The arrests span a wide cast: young people who held up blank pieces of paper in 2022—an act of silent defiance—now awaiting closed-door verdicts; church groups in Anyang told by security officers to dismantle their gatherings if they refuse to fold into state-controlled “Three-Self” churches. “These days, if it’s not a blood relative, you risk someone calling the police just for being present,” a pastor told me, his voice low. He gestures at the walls of his apartment, as if expecting them to listen.

Censorship, too, is seldom subtle anymore. Ask Lyu, a social media user who watched government censors erase his WeChat and Weibo accounts—sometimes overnight, sometimes in broad daylight, depending on the posts. On these networks, words like “democracy,” “freedom,” or even mild criticism are enough to prompt a quiet digital erasure, as though the person behind them never existed at all.

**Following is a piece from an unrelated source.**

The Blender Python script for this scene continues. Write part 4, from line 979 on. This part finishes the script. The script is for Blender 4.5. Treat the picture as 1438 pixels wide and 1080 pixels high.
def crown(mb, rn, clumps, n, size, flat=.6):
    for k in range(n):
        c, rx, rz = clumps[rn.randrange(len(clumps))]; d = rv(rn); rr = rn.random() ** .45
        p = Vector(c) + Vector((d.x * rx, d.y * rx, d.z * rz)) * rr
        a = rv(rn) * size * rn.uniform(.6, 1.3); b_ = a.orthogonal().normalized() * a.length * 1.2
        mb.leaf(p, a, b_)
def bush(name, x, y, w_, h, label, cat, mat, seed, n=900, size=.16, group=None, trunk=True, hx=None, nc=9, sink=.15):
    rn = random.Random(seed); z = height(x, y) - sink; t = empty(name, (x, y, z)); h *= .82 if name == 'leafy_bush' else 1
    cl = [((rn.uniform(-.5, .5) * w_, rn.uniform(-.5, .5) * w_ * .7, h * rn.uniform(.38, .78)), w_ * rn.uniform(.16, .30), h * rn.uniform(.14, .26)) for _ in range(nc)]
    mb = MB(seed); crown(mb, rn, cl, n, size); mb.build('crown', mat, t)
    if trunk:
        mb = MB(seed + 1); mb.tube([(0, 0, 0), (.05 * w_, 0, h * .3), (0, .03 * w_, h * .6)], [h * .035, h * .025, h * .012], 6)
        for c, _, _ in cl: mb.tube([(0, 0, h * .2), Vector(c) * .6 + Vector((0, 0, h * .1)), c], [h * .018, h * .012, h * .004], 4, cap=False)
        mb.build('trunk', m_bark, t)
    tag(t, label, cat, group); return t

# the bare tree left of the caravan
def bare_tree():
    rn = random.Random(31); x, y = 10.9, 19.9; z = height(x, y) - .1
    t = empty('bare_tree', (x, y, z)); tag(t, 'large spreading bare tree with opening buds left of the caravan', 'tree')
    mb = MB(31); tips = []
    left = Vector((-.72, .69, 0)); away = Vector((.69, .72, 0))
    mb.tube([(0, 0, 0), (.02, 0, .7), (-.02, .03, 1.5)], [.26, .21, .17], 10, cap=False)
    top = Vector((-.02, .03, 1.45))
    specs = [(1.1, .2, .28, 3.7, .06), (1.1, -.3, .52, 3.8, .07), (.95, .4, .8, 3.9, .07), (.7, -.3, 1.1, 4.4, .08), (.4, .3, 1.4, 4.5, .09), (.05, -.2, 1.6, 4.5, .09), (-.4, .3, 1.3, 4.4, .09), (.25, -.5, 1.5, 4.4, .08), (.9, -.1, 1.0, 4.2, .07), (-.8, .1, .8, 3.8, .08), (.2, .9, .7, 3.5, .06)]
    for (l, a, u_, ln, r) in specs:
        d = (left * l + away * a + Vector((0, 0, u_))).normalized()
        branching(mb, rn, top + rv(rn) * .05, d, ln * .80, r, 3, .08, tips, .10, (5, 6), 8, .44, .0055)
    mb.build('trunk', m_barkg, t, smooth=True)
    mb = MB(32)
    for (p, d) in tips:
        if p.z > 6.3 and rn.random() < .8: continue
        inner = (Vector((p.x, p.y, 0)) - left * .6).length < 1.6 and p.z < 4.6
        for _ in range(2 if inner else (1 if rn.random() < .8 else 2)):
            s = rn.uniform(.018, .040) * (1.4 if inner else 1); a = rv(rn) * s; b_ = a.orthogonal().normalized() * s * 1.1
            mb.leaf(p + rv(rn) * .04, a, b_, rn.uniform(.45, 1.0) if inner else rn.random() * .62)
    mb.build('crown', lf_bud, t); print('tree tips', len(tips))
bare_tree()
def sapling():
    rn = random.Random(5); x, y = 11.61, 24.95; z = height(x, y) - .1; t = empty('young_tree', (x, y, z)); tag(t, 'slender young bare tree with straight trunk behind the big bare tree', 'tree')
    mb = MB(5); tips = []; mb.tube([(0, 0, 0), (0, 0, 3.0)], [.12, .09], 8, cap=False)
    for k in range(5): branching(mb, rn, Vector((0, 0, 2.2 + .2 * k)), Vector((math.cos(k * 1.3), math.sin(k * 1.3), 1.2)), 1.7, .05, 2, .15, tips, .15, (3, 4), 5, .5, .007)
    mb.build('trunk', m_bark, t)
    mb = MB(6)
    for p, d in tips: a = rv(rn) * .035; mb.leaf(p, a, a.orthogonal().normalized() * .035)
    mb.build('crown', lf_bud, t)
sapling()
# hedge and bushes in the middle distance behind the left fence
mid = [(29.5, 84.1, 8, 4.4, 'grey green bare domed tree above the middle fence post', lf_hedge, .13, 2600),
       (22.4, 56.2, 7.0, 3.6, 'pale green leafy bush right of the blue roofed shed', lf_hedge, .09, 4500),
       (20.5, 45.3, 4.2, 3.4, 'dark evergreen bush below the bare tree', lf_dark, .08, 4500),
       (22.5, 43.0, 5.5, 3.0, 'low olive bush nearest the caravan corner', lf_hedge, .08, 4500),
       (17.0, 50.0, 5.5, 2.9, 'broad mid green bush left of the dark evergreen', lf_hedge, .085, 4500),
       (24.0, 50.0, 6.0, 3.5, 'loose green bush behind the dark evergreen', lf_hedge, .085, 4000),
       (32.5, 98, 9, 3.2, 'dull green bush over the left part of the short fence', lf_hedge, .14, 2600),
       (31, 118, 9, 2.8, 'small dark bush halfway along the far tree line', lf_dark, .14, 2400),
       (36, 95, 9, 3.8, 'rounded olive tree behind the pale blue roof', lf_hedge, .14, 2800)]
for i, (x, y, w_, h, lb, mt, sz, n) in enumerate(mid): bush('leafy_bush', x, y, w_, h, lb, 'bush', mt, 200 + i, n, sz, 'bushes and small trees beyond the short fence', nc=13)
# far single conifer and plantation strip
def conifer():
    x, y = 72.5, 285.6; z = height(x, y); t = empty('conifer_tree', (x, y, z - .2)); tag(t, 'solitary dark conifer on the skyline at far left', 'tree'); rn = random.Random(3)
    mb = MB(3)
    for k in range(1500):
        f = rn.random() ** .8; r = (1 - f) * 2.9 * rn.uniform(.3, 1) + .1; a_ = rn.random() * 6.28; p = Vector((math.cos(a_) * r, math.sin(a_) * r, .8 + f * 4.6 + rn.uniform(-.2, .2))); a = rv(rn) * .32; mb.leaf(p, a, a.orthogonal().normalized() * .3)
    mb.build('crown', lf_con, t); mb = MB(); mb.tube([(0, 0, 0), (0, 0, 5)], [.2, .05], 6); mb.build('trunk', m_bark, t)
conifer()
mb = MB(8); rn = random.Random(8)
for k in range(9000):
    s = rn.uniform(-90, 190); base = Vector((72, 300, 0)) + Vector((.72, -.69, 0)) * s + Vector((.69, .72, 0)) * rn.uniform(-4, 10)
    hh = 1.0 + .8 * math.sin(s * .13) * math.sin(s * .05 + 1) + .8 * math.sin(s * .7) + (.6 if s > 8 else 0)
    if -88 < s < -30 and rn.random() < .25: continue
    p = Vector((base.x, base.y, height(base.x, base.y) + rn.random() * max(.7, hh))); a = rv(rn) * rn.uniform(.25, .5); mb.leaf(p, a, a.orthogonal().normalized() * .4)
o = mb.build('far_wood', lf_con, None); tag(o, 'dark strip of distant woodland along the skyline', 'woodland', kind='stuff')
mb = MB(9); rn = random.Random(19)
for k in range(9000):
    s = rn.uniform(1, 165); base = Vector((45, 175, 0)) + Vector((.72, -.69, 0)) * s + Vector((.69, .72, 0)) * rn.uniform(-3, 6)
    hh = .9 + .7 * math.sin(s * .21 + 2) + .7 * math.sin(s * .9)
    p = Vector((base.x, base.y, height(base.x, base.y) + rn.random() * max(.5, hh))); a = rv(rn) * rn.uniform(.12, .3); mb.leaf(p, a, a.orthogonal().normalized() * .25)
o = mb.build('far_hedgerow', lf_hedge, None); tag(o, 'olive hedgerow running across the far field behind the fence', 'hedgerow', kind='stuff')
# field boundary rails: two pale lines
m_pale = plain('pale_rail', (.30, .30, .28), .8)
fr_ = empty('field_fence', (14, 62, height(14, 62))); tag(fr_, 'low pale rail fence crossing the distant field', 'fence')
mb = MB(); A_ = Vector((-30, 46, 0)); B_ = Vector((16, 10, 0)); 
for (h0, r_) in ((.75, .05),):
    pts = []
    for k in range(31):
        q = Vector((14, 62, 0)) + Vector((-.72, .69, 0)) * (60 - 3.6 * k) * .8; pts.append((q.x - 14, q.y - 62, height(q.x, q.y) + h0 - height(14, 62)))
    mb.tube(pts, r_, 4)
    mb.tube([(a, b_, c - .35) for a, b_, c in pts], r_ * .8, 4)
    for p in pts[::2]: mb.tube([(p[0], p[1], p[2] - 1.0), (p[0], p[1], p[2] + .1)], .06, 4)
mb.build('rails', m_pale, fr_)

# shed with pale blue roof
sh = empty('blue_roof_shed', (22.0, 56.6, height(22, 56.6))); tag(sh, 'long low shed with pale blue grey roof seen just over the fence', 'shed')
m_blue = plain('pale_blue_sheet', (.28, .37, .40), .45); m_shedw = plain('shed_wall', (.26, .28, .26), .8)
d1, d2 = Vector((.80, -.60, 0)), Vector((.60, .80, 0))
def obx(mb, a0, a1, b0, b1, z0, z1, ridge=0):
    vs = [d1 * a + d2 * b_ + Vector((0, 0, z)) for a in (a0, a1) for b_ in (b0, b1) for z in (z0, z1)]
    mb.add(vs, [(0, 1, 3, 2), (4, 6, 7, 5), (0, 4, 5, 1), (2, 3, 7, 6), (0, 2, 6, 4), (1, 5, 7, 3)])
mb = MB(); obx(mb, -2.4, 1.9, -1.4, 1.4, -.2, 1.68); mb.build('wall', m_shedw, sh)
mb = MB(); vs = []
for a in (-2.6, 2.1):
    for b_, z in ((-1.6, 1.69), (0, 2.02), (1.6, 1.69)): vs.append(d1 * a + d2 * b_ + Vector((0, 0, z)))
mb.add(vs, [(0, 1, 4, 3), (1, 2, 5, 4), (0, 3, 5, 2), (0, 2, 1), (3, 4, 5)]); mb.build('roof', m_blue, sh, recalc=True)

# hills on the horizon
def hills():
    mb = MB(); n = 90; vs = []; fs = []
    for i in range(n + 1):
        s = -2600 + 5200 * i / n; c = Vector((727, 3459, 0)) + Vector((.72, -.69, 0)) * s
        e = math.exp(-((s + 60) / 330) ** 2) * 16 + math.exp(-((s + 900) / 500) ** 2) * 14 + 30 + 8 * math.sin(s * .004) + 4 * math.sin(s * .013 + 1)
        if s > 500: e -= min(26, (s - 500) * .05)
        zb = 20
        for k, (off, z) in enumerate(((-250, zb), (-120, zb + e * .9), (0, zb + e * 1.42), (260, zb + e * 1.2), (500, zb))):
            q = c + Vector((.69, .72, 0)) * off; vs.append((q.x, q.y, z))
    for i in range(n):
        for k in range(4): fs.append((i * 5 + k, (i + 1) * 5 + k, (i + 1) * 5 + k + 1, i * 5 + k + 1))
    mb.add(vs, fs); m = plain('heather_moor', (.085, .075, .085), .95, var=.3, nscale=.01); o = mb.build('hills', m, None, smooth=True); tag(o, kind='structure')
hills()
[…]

A pattern emerges, noted not just by families and rights groups but by outside observers. Last week’s Congressional-Executive Commission on China report calls the government’s turn away from its own legal commitments “more feature than bug.” The ink has long dried on treaties like the Convention Against Torture or the International Covenant on Economic, Social, and Cultural Rights. Yet inside detention centers and labor camps, evidence tells a different story—a story of promises made, then broken in secret.

Americans, too, find themselves tangled in this web. Seafood labeled “product of China” has, in some cases, been traced back to ships where North Korean fishermen worked in conditions that resemble indentured servitude. Xinjiang’s sprawling factory complexes produce everything from cotton shirts to instant coffee for shelves in U.S. stores. “Forced labor is in our supply chains, whether we want to admit it or not,” explained one commission investigator. Meanwhile, researchers and students enter China for conferences, only to discover years-old social media posts can now serve as grounds for an exit ban. Diplomatic missions, once bastions of dialogue, now stand accused of harassment and political interference far from home.

The machinery of control has only grown more efficient. Since 2023, China’s leaders rolled out new social oversight bureaus—a kind of parallel governance meant to drive out “illegal organizations.” The United Front Work Department expands its footprint, not just in major cities but in distant towns, overseeing everything from Catholic masses to the schooling of Uyghur children. Cultural expression fares little better: artist Gao Zhen’s reflections on the Cultural Revolution have become unsanctioned history, while Mongolian and Uyghur children learn to keep their mother tongue quiet, even in the playground.

None of this is lost on the people who spend their lives defending basic rights. Voices from the United Nations remind us that the desire for dignity knows no borders. “The right to live safely, to study, to speak—these aren’t abstract ideals,” Astrid Van Genderen Stort of the UN Human Rights Office told me. “They’re woven into daily life: the water we drink, the books we’re allowed to read, the future we imagine for our children.”

For all the solemn reports and somber figures (adult literacy up globally since 1950, yet millions without names or nations), it’s the small, everyday actions—someone lighting a candle, or writing a name on a blank sheet of paper—that sketch the true contours of human rights. Crackdowns, however relentless, haven’t silenced the calls for change. Families in Beijing, activists in Anyang, lawmakers across the ocean—they keep pushing.

They know, as do we, that every broken promise on human rights leaves a footprint not just in China, but in the world beyond. And in the quiet spaces between arrests and erasures, there remains hope, fragile but persistent, that the truth still gets out—and, perhaps, one day, is heard.